* [Material]
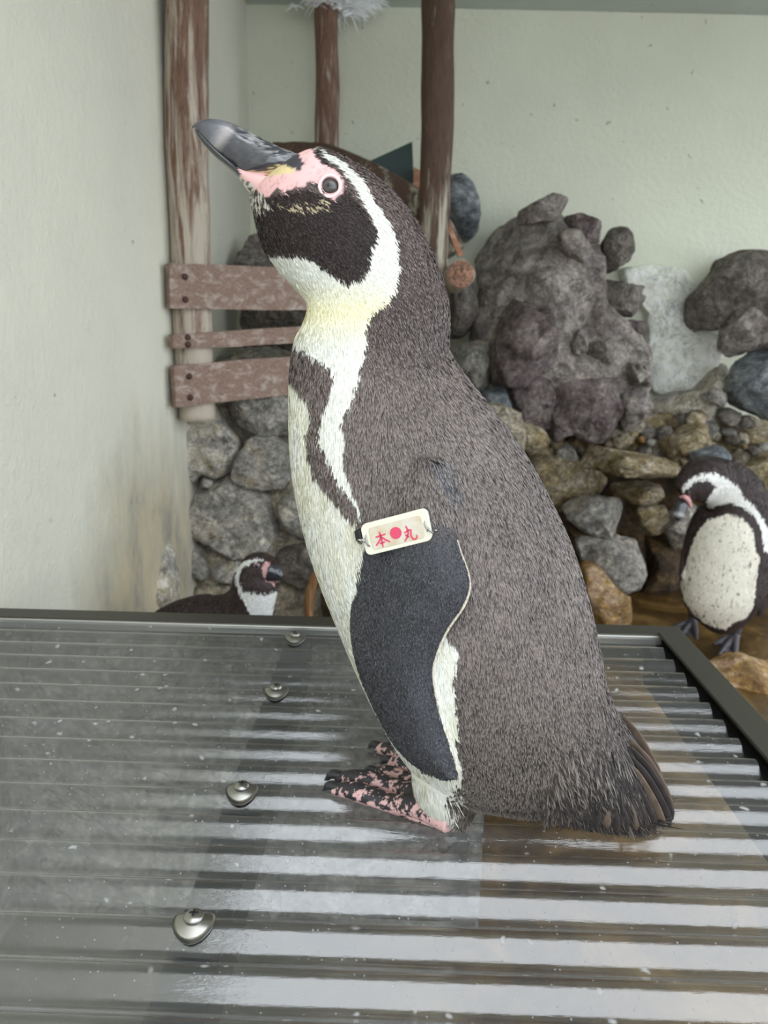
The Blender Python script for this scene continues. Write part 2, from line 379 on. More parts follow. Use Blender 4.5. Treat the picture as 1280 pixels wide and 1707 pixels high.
def screw(px, py, lab):
    c = atZ(px, py, AMP); y = float(np.dot(c, ey)); y = round((y-PH)/PIT)*PIT+PH; c = ex*float(np.dot(c, ex)) + ey*y
    t = thing('roofing_screw', lab, 'screw', (c[0], c[1], AMP), 'screws along the support beam')
    rr = np.linspace(0, 1, 7); th = np.linspace(0, 2*np.pi, 28, endpoint=False); R0 = .0118
    def saddle(zoff):
        v = []
        for r in rr:
            for a in th:
                dx, dy = R0*max(r, .05)*math.cos(a), R0*max(r, .05)*math.sin(a)
                v.append(ex*dx+ey*dy+np.array((c[0], c[1], AMP+zoff+.0022*(1-r*r)-.0048*(dy/R0)**2)))
        return np.array(v)
    a, b = saddle(.0013), saddle(.0003); n = len(rr)*28
    f = grid_faces(7, 28, True)+[tuple(n+i for i in q[::-1]) for q in grid_faces(7, 28, True)]
    f += [(6*28+j, n+6*28+j, n+6*28+(j+1) % 28, 6*28+(j+1) % 28) for j in range(28)]
    f += [tuple(range(28))[::-1], tuple(n+j for j in range(28))]
    mk('washer', np.vstack((a, b)), f, M['steel'], t)
    k = [(.0056, .0030), (.0057, .0038), (.0052, .0048), (.0036, .0058), (.0012, .0062)]
    C = np.array([(c[0], c[1], AMP+z) for r, z in k]); A = np.array([ex*r for r, z in k]); B = np.array([ey*r for r, z in k])
    v, f = ring_loft(C, A, B, 24); h = mk('screw_head', v, f, M['steel'], t)
    for d1, d2 in ((ex, ey), (ey, ex)):
        vv, ff = box((0, 0, 0), (.0046, .0009, .0008)); vv = vv[:, :1]*d1+vv[:, 1:2]*d2+np.outer(vv[:, 2], (0, 0, 1))+np.array((c[0], c[1], AMP+.0062))
        mk('cross_slot', vv, ff, M['black'], h, smooth=False)
screw(320, 1546, 'steel screw with saddle washer nearest the bottom of the photo')
screw(405, 1312, 'steel screw with saddle washer left of the penguin toes')
screw(461, 1149, 'steel screw with saddle washer, third along the beam from the front')
screw(491, 1064, 'steel screw with saddle washer beside the back frame bar')

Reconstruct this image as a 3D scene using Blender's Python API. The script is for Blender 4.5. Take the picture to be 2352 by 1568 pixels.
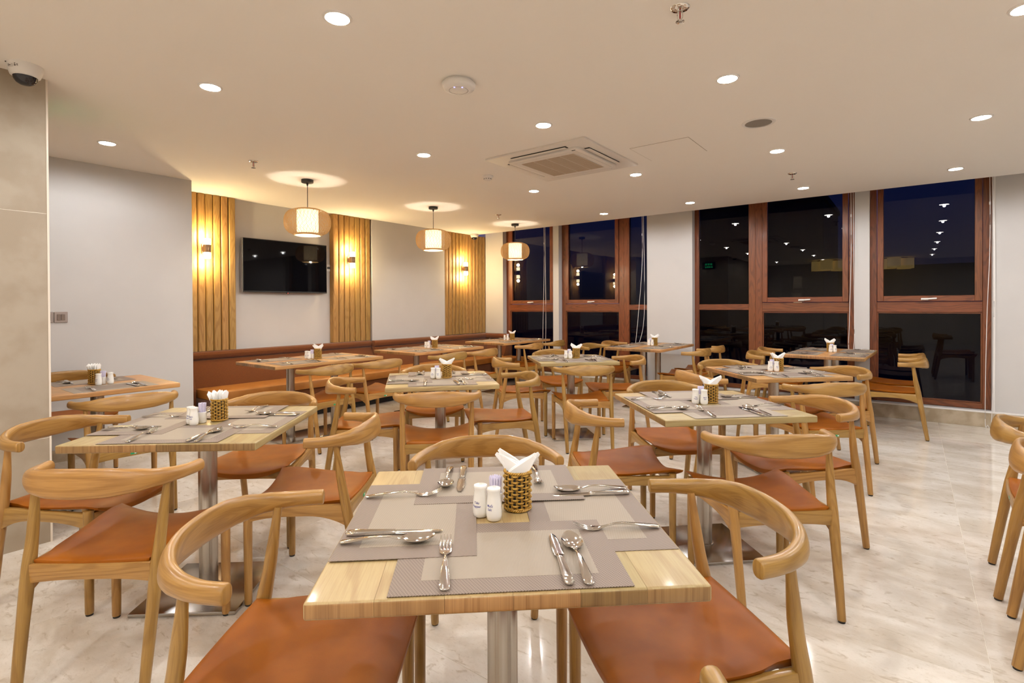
import bpy, bmesh, math, random
from mathutils import Vector, Matrix
R = math.radians
PI = math.pi
random.seed(7)
C = bpy.context.scene.collection
sc = bpy.context.scene
for o in list(bpy.data.objects):
    bpy.data.objects.remove(o)

# Room axes: +Y runs along the sofa wall towards the window wall, +X runs along the window
# wall towards the right, Z up. The camera stands at the origin, 1.269 m above the floor.

# ------------------------------------------------------------------ camera
CAM_H, F_PX = 1.269, 1205.6
cam = bpy.data.cameras.new('camera')
cam.sensor_width = 36.0
cam.lens = F_PX * 36.0 / 2352.0
cam.shift_y = -(784 - 710.8) / 2352.0
cam.clip_start = 0.02
cam_o = bpy.data.objects.new('camera', cam)
C.objects.link(cam_o)
pitch, roll, yaw = 0.0076, -0.0046, R(37.3)
fwd = Vector((0, math.cos(pitch), -math.sin(pitch)))
down = Vector((0, -math.sin(pitch), -math.cos(pitch)))
right = Vector((1, 0, 0))
r2 = math.cos(roll) * right - math.sin(roll) * down
d2 = math.sin(roll) * right + math.cos(roll) * down
M = Matrix((r2, -d2, -fwd)).transposed().to_4x4()
cam_o.matrix_world = Matrix.Translation((0, 0, CAM_H)) @ Matrix.Rotation(yaw, 4, 'Z') @ M
sc.camera = cam_o

# ------------------------------------------------------------------ world, exposure
w = bpy.data.worlds.new('dusk')
sc.world = w
w.use_nodes = True
nt = w.node_tree
nt.nodes.clear()
geo = nt.nodes.new('ShaderNodeTexCoord')
sep = nt.nodes.new('ShaderNodeSeparateXYZ')
ramp = nt.nodes.new('ShaderNodeValToRGB')
bgn = nt.nodes.new('ShaderNodeBackground')
out = nt.nodes.new('ShaderNodeOutputWorld')
nt.links.new(geo.outputs['Generated'], sep.inputs[0])
nt.links.new(sep.outputs['Z'], ramp.inputs[0])
nt.links.new(ramp.outputs[0], bgn.inputs[0])
nt.links.new(bgn.outputs[0], out.inputs[0])
e = ramp.color_ramp.elements
e[0].position, e[0].color = 0.0, (0.004, 0.004, 0.007, 1)
e[1].position, e[1].color = 0.35, (0.002, 0.008, 0.05, 1)
m_ = e.new(0.06); m_.color = (0.005, 0.006, 0.018, 1)
bgn.inputs[1].default_value = 36.0
sc.view_settings.view_transform = 'Standard'
sc.view_settings.look = 'None'
sc.view_settings.gamma = 1.0
sc.view_settings.use_curve_mapping = False
sc.view_settings.exposure = 0.0
try:
    sc.cycles.use_denoising = True
    sc.cycles.max_bounces = 10
    sc.cycles.diffuse_bounces = 5
    sc.cycles.glossy_bounces = 5
    sc.cycles.transmission_bounces = 8
    sc.cycles.transparent_max_bounces = 8
    sc.cycles.sample_clamp_indirect = 6.0
    sc.cycles.caustics_reflective = False
    sc.cycles.caustics_refractive = False
except Exception:
    pass

CEIL = 2.5
DOWN_W = 25.0
DOWN_COL = (1.0, 0.99, 1.0)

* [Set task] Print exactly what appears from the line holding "Reconstruct this image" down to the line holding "# wall towards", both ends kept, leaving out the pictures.

* [Written response]
Reconstruct this image as a 3D scene using Blender's Python API. The script is for Blender 4.5. Take the picture to be 2352 by 1568 pixels.
import bpy, bmesh, math, random
from mathutils import Vector, Matrix
R = math.radians
PI = math.pi
random.seed(7)
C = bpy.context.scene.collection
sc = bpy.context.scene
for o in list(bpy.data.objects):
    bpy.data.objects.remove(o)

# Room axes: +Y runs along the sofa wall towards the window wall, +X runs along the window
# wall towards the right, Z up. The camera stands at the origin, 1.269 m above the floor.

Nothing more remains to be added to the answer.